Tea with Linda - Generosity

Tea with Linda - Generosity

Contributor: Linda Kavelin Popov, Co-Founder of TVP, June 2025

Generosity is admired as a noble virtue—one that enriches the giver as much as the receiver. As Shakespeare said of Mercy, it is twice blessed. But not all generosity flows from the same source. Pure generosity is whole-hearted, sometimes sacrificial, usually joyful. Then there is generosity muddled by guilt, a sense of obligation, a need for approval, or especially with family, an avoidance of conflict.  Discernment is a balancing virtue that can bring clarity about giving with a pure intent, not merely as a transaction in disguise. 

In its essence, generosity is an expression of the soul’s abundance. It’s our ability to express kindness without expectation, to share without resentment, and to give fully without losing oneself. When guided by discernment, generosity is uplifting, nourishing, and genuinely helpful.  It’s empowering rather than enabling. It doesn’t foster entitlement by indulging a child’s every wish, for example. It reflects an inner knowing that there is enough. Sharing your energy, your presence and your time when companioning someone is one of the purest acts of generosity. Just having the sacred curiosity to ask someone a question about themselves is a gift all too rare in this busy world. 

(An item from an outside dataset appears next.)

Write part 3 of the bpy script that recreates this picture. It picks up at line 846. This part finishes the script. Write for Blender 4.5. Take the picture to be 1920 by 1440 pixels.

The dilemma arises when others ask us for something, particularly if it involves money. Discernment calls us to pay attention to the red flags that arise – the feeling in the pit of our stomach that something isn’t right, a sense that we are being manipulated by a five-year-old screaming for a treat in the supermarket, or a forty-five-year-old claiming poverty if we don’t step in to rescue them. Ask yourself, how often has this happened? Are you colluding with their delinquency, enabling their dependence?  Helping them to permanently postpone growing up? We need to pause and reflect when giving is no longer a free choice but a compulsion to serve or rescue others at the expense of our own well-being. True generosity asks not just "What can I give?" but "What will serve the highest good for the recipient?" “Can I give with a clear conscience and an open heart?” 

Generosity also calls for courage—the courage to say no when giving is not aligned with wisdom, and the courage to trust that our worth is not measured by how much we give. It is possible, and necessary, to be generous while maintaining boundaries. In truth, boundaries allow generosity to be sustainable, ensuring that our giving remains pure rather than exhausting or resentful. 

Some of the sweetest moments of generosity arise spontaneously. One time, when my ninety-three-year-old mother-in-law was shopping, another shopper offered help when Mom didn’t have enough cash to pay for her purchase. She of course refused until a woman behind her said in a lilting voice, “Ma’am, please give her the blessing of being a blessing to you today. I’m sure you have blessed many people during your life.” She smiled and graciously accepted the generosity being offered.